There is also evidence of large amounts of oxygen in the system, which makes a strong case that X9 contains a white dwarf star orbiting a black hole at just 2.5 times the distance between the Earth and the Moon.
“This white dwarf is so close to the black hole that material is being pulled away from the star and dumped onto a disk of matter around the black hole before falling in,” said first author Dr Arash Bahramian.
“Luckily for this star, we don’t think it will follow this path into oblivion—it should stay in orbit.”
Although the white dwarf does not appear to be in danger of falling in or being torn apart by the black hole, its fate is uncertain.

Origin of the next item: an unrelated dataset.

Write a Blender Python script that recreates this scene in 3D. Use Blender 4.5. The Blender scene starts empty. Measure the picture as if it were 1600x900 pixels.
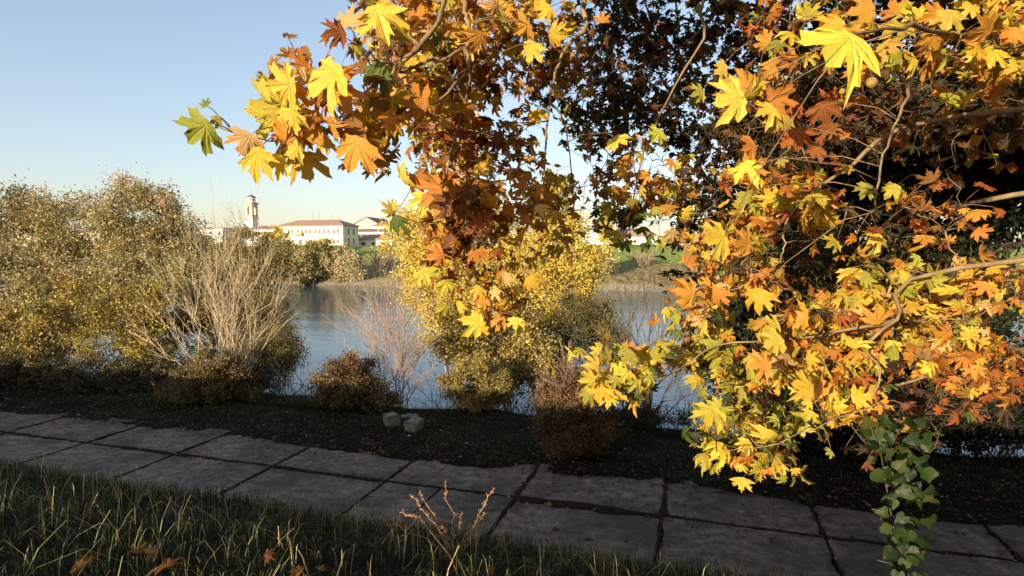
import bpy, math
import numpy as np
from mathutils import Vector, Matrix
S = bpy.context.scene
# ------------------------------------------------------------------ camera, light, exposure
EYE = 4.5
PITCH = math.atan(58 / 930)
cam_d = bpy.data.cameras.new('camera')
cam = bpy.data.objects.new('camera', cam_d)
S.collection.objects.link(cam)
cam.location = (0, 0, EYE)
cam.rotation_euler = (math.pi / 2 - PITCH, 0, 0)
cam_d.sensor_width = 36
cam_d.lens = 36 * 930 / 1600
cam_d.clip_start = 0.05
cam_d.clip_end = 8000
S.camera = cam
SUN_EL, SUN_AZ = math.radians(9.0), math.radians(215)      # azimuth clockwise from +Y: behind and to one side of the camera
world = bpy.data.worlds.new('World')
S.world = world
world.use_nodes = True
wt = world.node_tree
sky = wt.nodes.new('ShaderNodeTexSky')
sky.sky_type = 'NISHITA'
sky.sun_disc = False
sky.sun_elevation = SUN_EL
sky.sun_rotation = SUN_AZ
sky.air_density = 1.0
sky.dust_density = 1.0
sky.ozone_density = 1.7
bg = wt.nodes['Background']
bg.inputs['Strength'].default_value = 0.15
hs = wt.nodes.new('ShaderNodeHueSaturation')
hs.inputs['Saturation'].default_value = 1.0
hs.inputs['Value'].default_value = 1.12
tint = wt.nodes.new('ShaderNodeMix'); tint.data_type = 'RGBA'; tint.blend_type = 'MULTIPLY'
tint.inputs[0].default_value = 1.0
tint.inputs[7].default_value = (1.02, 0.955, 1.01, 1)
wt.links.new(sky.outputs[0], hs.inputs['Color'])
wt.links.new(hs.outputs[0], tint.inputs[6])
gm = wt.nodes.new('ShaderNodeGamma'); gm.inputs['Gamma'].default_value = 0.72
wt.links.new(tint.outputs[2], gm.inputs['Color'])
wt.links.new(gm.outputs[0], bg.inputs['Color'])
sun_d = bpy.data.lights.new('sun', 'SUN')
sun_d.energy = 3.8
sun_d.angle = math.radians(0.5)
sun_d.color = (1.0, 0.84, 0.62)
sun = bpy.data.objects.new('sun', sun_d)
S.collection.objects.link(sun)
SUNV = Vector((math.sin(SUN_AZ) * math.cos(SUN_EL), math.cos(SUN_AZ) * math.cos(SUN_EL), math.sin(SUN_EL)))
sun.rotation_euler = SUNV.to_track_quat('Z', 'Y').to_euler()
sun.location = SUNV * 60
S.view_settings.view_transform = 'Standard'
S.view_settings.look = 'None'
S.view_settings.gamma = 1
S.view_settings.exposure = 1.28
S.cycles.max_bounces = 6
S.cycles.transparent_max_bounces = 4
R = np.random.default_rng(7)
PI = math.pi
# ------------------------------------------------------------------ frames
TH = math.radians(17.17)                       # the road and the river run at this angle to the view
RX, RY = math.cos(TH), -math.sin(TH)           # along the road
PX, PY = math.sin(TH), math.cos(TH)            # across it, away from the camera


def w2(t, s):
    return (RX * t + PX * s, RY * t + PY * s)


def ts(x, y):
    return (RX * x + RY * y, PX * x + PY * y)


def at(px, py, Y):
    """the real point at distance Y that the photograph shows at px, py"""
    u = (px - 800) / 930
    v = (450 - py) / 930
    d = np.array([u, math.cos(PITCH) + v * math.sin(PITCH), -math.sin(PITCH) + v * math.cos(PITCH)])
    return np.array([0, 0, EYE]) + d * (Y / d[1])


PROF_S = np.array([-400, -40, -8, -2, 0, 1.6, 3.0, 4.5, 6, 7.6, 8.2, 8.7, 11.2, 11.7, 13, 15.2, 16.2, 17.5, 19.5, 24, 60, 100, 108, 110.7, 112.5, 118, 130, 140, 150, 156, 400, 4000.])
PROF_Z = np.array([-1, 0.5, 2.6, 2.80, 2.84, 2.80, 2.60, 2.05, 1.25, 0.25, 0.03, -0.05, -0.05, 0.05, 0.10, 0.05, -0.35, -1.5, -3.2, -4.5, -5.5, -4.5, -3.5, -3.0, -1.7, -0.9, 0.5, 1.7, 5.7, 6.0, 6.0, 6.0])


def hsh(i, j, k=0):
    n = np.sin(i * 127.1 + j * 311.7 + k * 74.7) * 43758.5453
    return n - np.floor(n)


def vnoise(x, y, k=0):
    x = np.asarray(x, float); y = np.asarray(y, float)
    xi, yi = np.floor(x), np.floor(y)
    fx, fy = x - xi, y - yi
    fx = fx * fx * (3 - 2 * fx); fy = fy * fy * (3 - 2 * fy)
    a = hsh(xi, yi, k) * (1 - fx) + hsh(xi + 1, yi, k) * fx
    b = hsh(xi, yi + 1, k) * (1 - fx) + hsh(xi + 1, yi + 1, k) * fx
    return (a * (1 - fy) + b * fy) * 2 - 1


def gz_ts(t, s):
    t = np.asarray(t, float); s = np.asarray(s, float)
    z = np.interp(s, PROF_S, PROF_Z)
    road = np.clip((s - 8.5) / .3, 0, 1) * np.clip((11.45 - s) / .3, 0, 1)
    amp = .012 + (1 - road) * np.where(s < 60, .045, .25)
    z = z + amp * (vnoise(t * .9, s * .9) + .6 * vnoise(t * 2.7, s * 2.7, 3)) + np.where(s > 60, 0, .02 * (1 - road)) * vnoise(t * 9, s * 9, 5)
    z = z + np.where((s > 14) & (s < 20), 1, 0) * .12 * vnoise(t * .5, s * .7, 9)
    return z


def gz(x, y):
    t, s = ts(x, y)
    return float(gz_ts(t, s))


# ------------------------------------------------------------------ mesh helpers
def link(o, parent=None):
    S.collection.objects.link(o)
    if parent is not None:
        o.parent = parent
    return o


def tag(o, label=None, cat=None, group=None, kind=None):
    if label: o['label'] = label
    if cat: o['category'] = cat
    if group: o['group'] = group
    if kind: o['kind'] = kind
    return o


def empty(name, loc=(0, 0, 0), rz=0):
    o = bpy.data.objects.new(name, None)
    o.empty_display_size = .2
    o.location = loc
    o.rotation_euler = (0, 0, rz)
    return link(o)


class G:
    def __init__(self):
        self.V = []; self.F = []; self.C = []; self.U = []; self.n = 0

    def add(self, V, F, col=None, uv=None):
        V = np.asarray(V, float).reshape(-1, 3); F = np.asarray(F, int).reshape(-1, 3)
        self.V.append(V); self.F.append(F + self.n); self.n += len(V)
        c = np.ones((len(V), 4))
        if col is not None: c[:, :3] = col
        self.C.append(c)
        self.U.append(np.zeros((len(V), 2)) if uv is None else np.asarray(uv, float))
        return self

    def box(self, c, size, rz=0, col=None, taper=1.0):
        x, y, z = [q / 2 for q in size]
        V = np.array([(sx * x * (taper if sz > 0 else 1), sy * y * (taper if sz > 0 else 1), sz * z) for sz in (-1, 1) for sy in (-1, 1) for sx in (-1, 1)])
        if rz:
            ca, sa = math.cos(rz), math.sin(rz)
            V = np.stack([V[:, 0] * ca - V[:, 1] * sa, V[:, 0] * sa + V[:, 1] * ca, V[:, 2]], 1)
        F = [(0, 2, 1), (1, 2, 3), (4, 5, 6), (5, 7, 6), (0, 1, 4), (1, 5, 4), (2, 6, 3), (3, 6, 7), (0, 4, 2), (2, 4, 6), (1, 3, 5), (3, 7, 5)]
        return self.add(V + np.asarray(c, float), F, col)

    def tube(self, pts, radii, n=5, col=None):
        P = np.asarray(pts, float); m = len(P)
        r = np.broadcast_to(np.asarray(radii, float), (m,))
        T = np.gradient(P, axis=0)
        T /= np.linalg.norm(T, axis=1)[:, None] + 1e-9
        ref = np.array([0, 0, 1.]) if abs(T[0][2]) < .9 else np.array([1., 0, 0])
        V = []
        u = np.cross(T[0], ref); u /= np.linalg.norm(u) + 1e-9
        a = np.arange(n) * 2 * PI / n
        for i in range(m):
            u = u - T[i] * (u @ T[i]); u /= np.linalg.norm(u) + 1e-9
            v = np.cross(T[i], u)
            V.append(P[i] + r[i] * (np.cos(a)[:, None] * u + np.sin(a)[:, None] * v))
        V = np.concatenate(V)
        F = []
        for i in range(m - 1):
            for j in range(n):
                a0, a1, b0, b1 = i * n + j, i * n + (j + 1) % n, (i + 1) * n + j, (i + 1) * n + (j + 1) % n
                F += [(a0, a1, b1), (a0, b1, b0)]
        k = len(V)
        V = np.vstack([V, P[:1], P[-1:]])
        for j in range(n):
            F += [(k, (j + 1) % n, j), (k + 1, (m - 1) * n + j, (m - 1) * n + (j + 1) % n)]
        return self.add(V, F, col)

    def build(self, name, mat, parent=None, smooth=False, org=None):
        V = np.concatenate(self.V); F = np.concatenate(self.F); C = np.concatenate(self.C); U = np.concatenate(self.U)
        if org is not None: V = V - np.asarray(org, float)
        me = bpy.data.meshes.new(name)
        me.vertices.add(len(V)); me.vertices.foreach_set('co', V.astype(np.float32).ravel())
        me.loops.add(F.size); me.loops.foreach_set('vertex_index', F.ravel().astype(np.int32))
        me.polygons.add(len(F))
        me.polygons.foreach_set('loop_start', (np.arange(len(F)) * 3).astype(np.int32))
        me.polygons.foreach_set('loop_total', np.full(len(F), 3, np.int32))
        me.polygons.foreach_set('use_smooth', np.full(len(F), smooth))
        at_ = me.attributes.new('col', 'FLOAT_COLOR', 'POINT')
        at_.data.foreach_set('color', C.astype(np.float32).ravel())
        uv = me.uv_layers.new(name='luv')
        uv.data.foreach_set('uv', U[F.ravel()].astype(np.float32).ravel())
        me.update(calc_edges=True)
        me.materials.append(mat)
        o = bpy.data.objects.new(name, me)
        return link(o, parent)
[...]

“We think the star may have been losing gas to the black hole for tens of millions of years and by now has now lost the majority of its mass,” said Associate Professor James Miller-Jones, from Curtin University and ICRAR.
“Over time, we think that the star’s orbit will get wider and wider as even more mass is lost, eventually turning into an exotic object similar to the famous diamond planet discovered a few years ago,” he said.
One big question is how did the black hole get such a close companion?
One possibility is that the black hole smashed into a red giant star and as gas from the outer regions of the star were ejected, a binary was formed containing a black hole and a white dwarf.
The orbit of the binary would then have shrunk as gravitational waves were emitted until the black hole started pulling material from the white dwarf.
While Earth-based facilities confirmed the existence of gravity waves last year, the gravitational waves being produced by the binary system have a frequency too low to be detected by equipment on the ground.
The experts say it is possible that space-based gravity wave observatories in the future could be sensitive enough to detect them.